In any case, by many accounts, Proposition 13 generally marks the point at which California's national standing on per pupil funding began to dip below the national average.
All the while, a massive wave of immigration has led to a demographic sea change leaving schools in a much needier position. (Latinos, who make up one of the most disadvantaged demographics in education, made up just 12 percent of the state's population in 1970, and now constitute 38 percent of all Californians.)
Approved in June by the state Legislature, Brown's Local Control Funding Formula popularly grants school districts much more local control in deciding how to spend their dollars. The controversial part is how it also dedicates significantly more money to the districts serving disadvantaged students.
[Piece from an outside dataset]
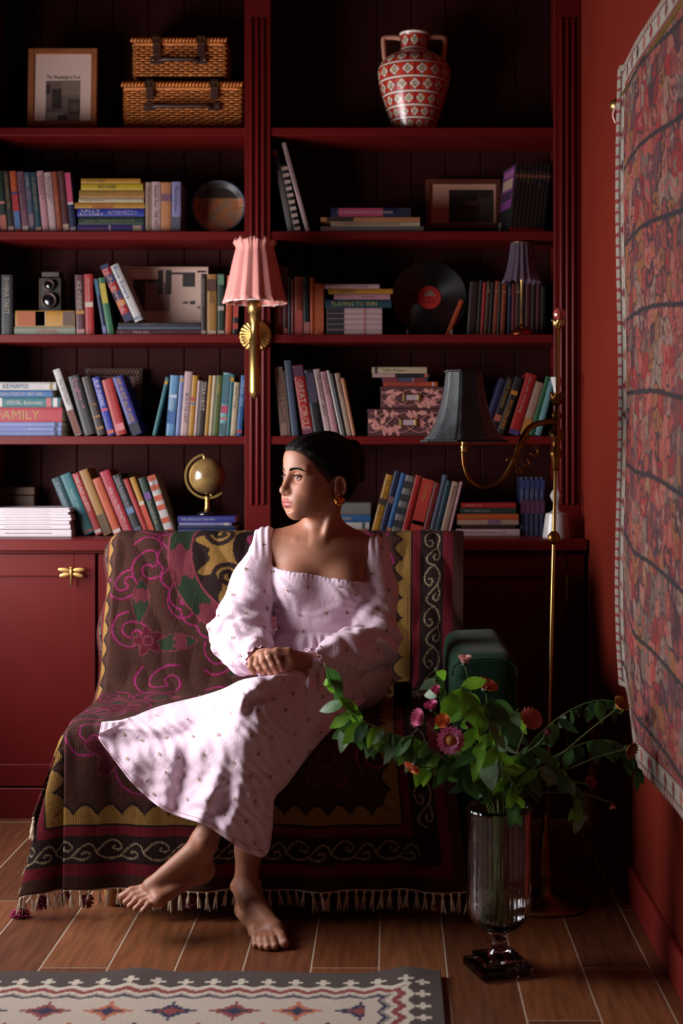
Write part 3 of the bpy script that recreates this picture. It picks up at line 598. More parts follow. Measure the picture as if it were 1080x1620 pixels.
# ------------------------------------------------------------------ wicker hampers
M_WICK = mat('wicker', '#c07030', .5, var=.25, vscale=40, bump=.3, bscale=150); M_LEATH = mat('brown_leather', '#3c2018', .5, bump=.15, bscale=120)
def hamper(label, x0, x1, ytop, ybot, Y, d, strap, hy):
    s = F/Y; wd = (x1-x0)/s; hg = (ybot-ytop)/s; e = empty('wicker_hamper', P((x0+x1)/2, ybot, Y)); e.location.y = Y; tag(e, label, 'hamper', 'wicker hampers on the top shelf')
    w2 = wd/2; lid = hg*.2; bh = hg-lid
    mk('liner', *cbox(-w2+.008, w2-.008, .008, d-.008, .004, bh-.003), mat('wicker_inner', '#4a2814', .8), e)
    def wrap(t, off, tp):   # perimeter point (front and both sides and back), taper outwards with height
        per = 2*(wd+d); q = (t % 1)*per
        if q < wd: return (-w2+q, 0-off), (0, -1)
        q -= wd
        if q < d: return (w2+off, q), (1, 0)
        q -= d
        if q < wd: return (w2-q, d+off), (0, 1)
        q -= wd; return (-w2-off, d-q), (-1, 0)
    rows = max(6, int(bh/.0085)); wv = MB(); ns = int(2*(wd+d)/.017)//2*2+1
    for r_ in range(rows):
        z = .005+(bh-.012)*r_/(rows-1); pts = []
        n = ns*4
        for k_ in range(n+1):
            (x, y), nr = wrap(k_/n, .0015+.0035*math.cos(PI*ns*k_/n+PI*r_), 0)
            pts.append((x, y, z+random.uniform(-.0007, .0007)))
        wv.add(tube(pts, .0031, 5, cap=False))
    o_ = wv.build('woven_strands', M_WICK, e, True); o_['kind'] = 'stuff'
    st = MB()
    for k_ in range(ns):
        (x, y), nr = wrap((k_+.5)/ns, .0, 0); st.add(tube([(x, y, 0), (x, y, bh)], .0022, 5))
    st.build('stakes', M_WICK, e)['kind'] = 'stuff'
    rim = MB()
    for zz_, rr in ((bh-.002, .0055),):
        pts = [(*wrap(k_/60, .004, 0)[0], zz_) for k_ in range(61)]; rim.add(tube(pts, rr, 8, cap=False))
    rim.build('rim', M_WICK, e, True)
    ld_ = MB(); nL = int(wd/.011)
    ld = mk('lid', *cbox(-w2-.006, w2+.006, -.008, d+.006, bh+.004, bh+.004+lid*.35, .004), M_WICK, e)
    for k_ in range(nL):
        x = -w2-.004+(wd+.008)*k_/(nL-1); ld_.add(tube([(x-.004, -.009, bh+.003), (x, -.012, bh+.006+lid*.2), (x+.004, -.008, bh+.006+lid*.42)], .0042, 6))
    ld_.build('lid_braid', M_WICK, ld, True)
    for q in strap:
        x = (q-(x0+x1)/2)/s
        sp = mk('strap', *cbox(x-.013, x+.013, -.018, -.0155, bh-.045, bh+.014+lid*.35, .001), M_LEATH, e)
        mk('strap_top', *cbox(x-.013, x+.013, -.016, .05, bh+.0125+lid*.35, bh+.0145+lid*.35), M_LEATH, sp)
        bk = MB(); zb = bh+lid*.2
        for a in ((x-.015, x+.015, -.022, -.018, zb+.008, zb+.011), (x-.015, x+.015, -.022, -.018, zb-.011, zb-.008), (x-.0155, x-.0125, -.022, -.018, zb-.011, zb+.011), (x+.0125, x+.0155, -.022, -.018, zb-.011, zb+.011), (x-.001, x+.001, -.0235, -.021, zb-.011, zb+.011)): bk.box(*a)
        bk.build('buckle', M_BRASS, sp)
    xa, xc = [(q-(x0+x1)/2)/s for q in strap]; zh = bh*hy
    hd = mk('carry_handle', *tube(spline([(xa+.01, -.014, zh), (xa+.03, -.026, zh), ((xa+xc)/2, -.029, zh-.001), (xc-.03, -.026, zh), (xc-.01, -.014, zh)], 6), .0075, 8), M_LEATH, e, True)
    for x in (xa, xc):
        mk('leather_patch', *cbox(x-.022, x+.02, -.0165, -.0125, zh-.014, zh+.014, .002), M_LEATH, hd)
        rv = MB()
        for dx in (-.012, .012): rv.add(ellip((x+dx, -.0175, zh), (.0032, .0022, .0032), 8, 5))
        rv.build('rivet', M_BRASS, hd, True)
hamper('larger wicker hamper with leather straps, below the smaller hamper', 197, 381, 124, 201.5, 4.95, .17, (238, 340), .5)
hamper('smaller wicker hamper with leather straps stacked above the larger one', 212, 356, 56, 121.3, 4.955, .15, (249, 319), .47)
# ------------------------------------------------------------------ amphora vase (pattern drawn in vertex colour)
Yv = 5.0; sv = F/Yv; e = empty('amphora_vase', P(655, 200, Yv)); e.location.z = SH[0]+.0003; tag(e, 'red diamond-patterned two-handled vase on the top shelf', 'vase')
pr = [(32, 0), (33, 2), (35, 12), (41, 30), (49, 55), (55, 78), (57.5, 95), (57, 103), (53, 112), (44, 121), (32, 127), (23, 131), (21, 136), (20.5, 150), (21, 155), (23, 158), (23.5, 160.5), (21.5, 161)]
zs_ = np.array([p[1] for p in pr])/sv; rs_ = np.array([p[0] for p in pr])/sv
zz_ = np.linspace(0, zs_[-1], 170); N = 200
sm = spline(np.stack([rs_, zs_], 1), 6); order = np.argsort(sm[:, 1]); rr_ = np.interp(zz_, sm[order, 1], sm[order, 0])
th = np.linspace(0, 2*PI, N+1)
V = np.stack([rr_[:, None]*np.cos(th), rr_[:, None]*np.sin(th), np.repeat(zz_[:, None], N+1, 1)], -1)
zp = zz_*sv; edges = [3, 20, 38, 58, 80, 103, 122, 134, 158]; nd = 16
colv = np.zeros((170, N+1, 3)); colv[:] = H('#a02018')
for i in range(170):
    z_ = zp[i]; k_ = int(np.searchsorted(edges, z_)-1); k_ = max(0, min(k_, len(edges)-2)); a, b_ = edges[k_], edges[k_+1]; tt = (z_-a)/(b_-a)
    n_ = nd if rr_[i]*sv > 26 else 8
    ph = (th*n_/(2*PI)+.5*(k_ % 2)) % 1; dd = np.abs(ph-.5)*2.1+np.abs(tt-.5)*2.3
    c = np.where((np.floor(th*n_*2/(2*PI)) % 2 == 0)[:, None], H('#b8261a'), H('#c23a22'))
    cell = np.abs(ph-.5) > .47; c = np.where(cell[:, None], H('#3a1220'), c)
    c = np.where((dd < .98)[:, None], H('#30141c'), c); c = np.where((dd < .84)[:, None], H('#e2c8b4'), c); c = np.where((dd < .52)[:, None], H('#2e2418'), c); c = np.where((dd < .4)[:, None], H('#a09a78'), c)
    if min(abs(z_-q) for q in edges) < 1.3: c = np.tile(H('#e0c4b8'), (N+1, 1))
    elif min(abs(z_-q) for q in edges) < 2.4: c = np.tile(H('#3a141c'), (N+1, 1))
    if z_ > 157: c = np.tile(H('#e0d0c4'), (N+1, 1))
    colv[i] = c
Mv = mat('painted_pottery', '#a02018', .28, attr='Col', coat=.4)
mk('body', V.reshape(-1, 3), gridmesh(170, N+1), Mv, e, True, col=colv.reshape(-1, 3))
mk('base', *lathe([(.001, .0003), (rr_[0], .0003)], 40, cap=False), Mv, e, col=None)
for s_ in (-1, 1):
    hp = [(s_*21, 153), (s_*32, 155), (s_*46, 154), (s_*48.5, 150), (s_*48, 138), (s_*47, 125), (s_*45.5, 118)]
    mk('handle', *tube(spline([(x/sv, 0, z/sv) for x, z in hp], 5), .0088, 10), mat('pottery_handle', '#b8806a', .5), e, True)
# ------------------------------------------------------------------ round plate, camera, record
e = empty('round_plate', P(345, 360, 5.02)); e.location.z = SH[1]+.0003; e.rotation_euler = (-.14, 0, 0); tag(e, 'round painted plate with flowers on a small stand', 'plate')
n = 90; R = 43*5.02/F; rad = np.linspace(0, 1, 60); th = np.linspace(0, 2*PI, n+1); rr_, tt = np.meshgrid(rad, th, indexing='ij')
yy = -.012*ss(.72, 1, rr_); X = R*rr_*np.cos(tt); Z = R*rr_*np.sin(tt)+R+.014
q = np.sin(X*310+np.sin(Z*190)*2)*np.cos(Z*270+np.sin(X*230)*2); c = np.where((q > .45)[..., None], H('#d86a3a'), np.where((q < -.4)[..., None], H('#8a7c62'), H('#9a6c4c')))
c = np.where((Z > R*1.35+.014)[..., None]*np.ones(3, bool), np.where((np.sin(tt*40) > .3)[..., None], H('#3a3428'), H('#2c2420')), c); c = np.where((rr_ > .93)[..., None]*np.ones(3, bool), H('#48546a'), c)
pm = mat('painted_plate', '#604030', .5, attr='Col', coat=.15)
po = mk('dish', np.stack([X, yy, Z], -1).reshape(-1, 3), gridmesh(60, n+1), pm, e, True, col=c.reshape(-1, 3)); po.modifiers.new('thickness', 'SOLIDIFY').thickness = .005
for x in (-.035, .035): mk('stand_foot', *tube([(x, -.022, 0), (x, -.02, .022), (x*.9, .012, .02), (x*.9, .05, .002)], .0035, 6), mat('black_metal', '#1a1614', .4, .8), e)
Yc = 4.95; sc_ = F/Yc; e = empty('twin_lens_camera', (xb(79, Yc), Yc, zc+.0002)); tag(e, 'old black twin-lens camera standing on the orange book', 'camera')
MK = mat('camera_black', '#15120f', .55, bump=.2, bscale=200); MCH = mat('camera_trim', '#4a3a32', .4, .8)
wq = 17/sc_; hq = 55/sc_
mk('body', *cbox(-wq, wq, 0, .08, 0, hq, .004), MK, e); mk('viewfinder_hood', *cbox(-wq*.85, wq*.85, .008, .07, hq+.0002, hq+.021, .002), MK, e)
bb = MB(); bb.box(-wq*.78, wq*.78, .006, .0078, hq+.003, hq+.017); bb.build('name_plate', mat('camera_plate', '#3c302a', .5), e)
tr = MB()
for x in (-wq*.96, wq*.96): tr.box(x-.0015, x+.0015, -.002, 0, .004, hq-.003)
for z in (.006, hq-.006): tr.box(-wq, wq, -.002, 0, z-.0012, z+.0012)
tr.build('front_trim', MCH, e)
for (z, R_) in ((18/sc_, 12.5/sc_), (42/sc_, 9/sc_)):
    l = mk('lens_barrel', *[a if i else [(x, -zz2, z+y) for (x, y, zz2) in a] for i, a in enumerate(lathe([(R_*.7, .006), (R_*.7, .016), (R_*.82, .019), (R_, .018), (R_, 0)], 28, cap=False))], MCH, e, True)
    mk('lens_glass', *ellip((0, -.0095, z), (R_*.72, .004, R_*.72), 16, 8), mat('lens_glass', '#0a0a10', .05, coat=1), l, True)
for z in (.012, .03, .072): mk('winding_knob', *[a if i else [(wq+zz2, .04+y, z+x) for (x, y, zz2) in a] for i, a in enumerate(lathe([(.009, 0), (.009, .008), (.007, .01)], 16))], MCH, e)
Yr = 5.0; e = empty('vinyl_record', P(679, 529, Yr)); e.location.z = SH[2]+.0003; e.rotation_euler = (-.1, 0, 0); tag(e, 'black vinyl record with red label on a clear display stand', 'record')
R = 60*Yr/F; prf = [(.004, 0)]+[(R*(.32+.66*i/90), .0004*(i % 2)) for i in range(91)]+[(R, -.001), (R*.99, -.002), (.004, -.002)]
fr = lambda vf, z0: ([(x, -z, y+z0) for x, y, z in vf[0]], vf[1]); zc0 = R+.0085
d_ = mk('disc', *fr(lathe(prf, 72, cap=False), zc0), mat('vinyl', '#0c0a0b', .28, coat=.3), e, 'auto')
lb = mk('label_disc', *fr(lathe([(.003, .0008), (R*.305, .0008)], 40, cap=False), zc0), mat('record_label', '#a82420', .55), d_)
mk('label_emblem', [(-.024, -.0012, zc0+.006), (.024, -.0012, zc0+.006), (.012, -.0012, zc0+.02), (.002, -.0012, zc0+.026), (-.01, -.0012, zc0+.02)], [(0, 1, 2, 3, 4)], pmat('#c8a890'), lb)
lettering('VICTROLA', lb, .01, (-.024, -.0013, zc0-.016), (1, 0, 0), (0, 0, 1), pmat('#4a1414'), width=.048)
MGL = mat('clear_glass', '#e8e4ea', .03, trans=1., ior=1.45)
for x in (-.078, .078): mk('stand_foot', *tube(spline([(x, -.016, .024), (x, -.014, .004), (x*.95, .012, .004), (x*.85, .045, .03)], 5), .0045, 8), mat('acrylic', '#b8a8ac', .15, trans=.6), e, True)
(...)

Many school leaders in the suburbs fear the formula will give their districts short shrift.
Among them is George Mannon, superintendent of the Torrance Unified School District, who believes the numbers are based too much on intuition, and not enough on hard facts. He contends it would have been better to wait a year and use that time to carefully study how much more money is truly needed to educate disadvantaged students.
"We're making decisions without basing them on research," he said.
Legislatively, it has been surprisingly popular. The funding model was approved by not only a majority of Democrats in both the state Senate and Assembly, but of Republicans, who relish the return of local control.
"The current system was collapsing and had no defenders," said Kirst, a professor emeritus at Stanford who is widely considered the father of the state's brand-new formula.
(Brown's Local Control Funding Formula was based on "Getting Beyond the Facts," a 2008 report co-authored by Kirst, former California Secretary of Education Alan Bersin and now-state Supreme Court Justice Goodwin Liu.)
Grubb sees Proposition 30 and the Local Control Funding Formula as the one-two punch needed for progress: more money, and smarter use of it.
But he cautions that it could be a long time before improvements are measurable. "California has spent about 35 years making these problems," he said. "It's going to take another 35 to get us out of the problems."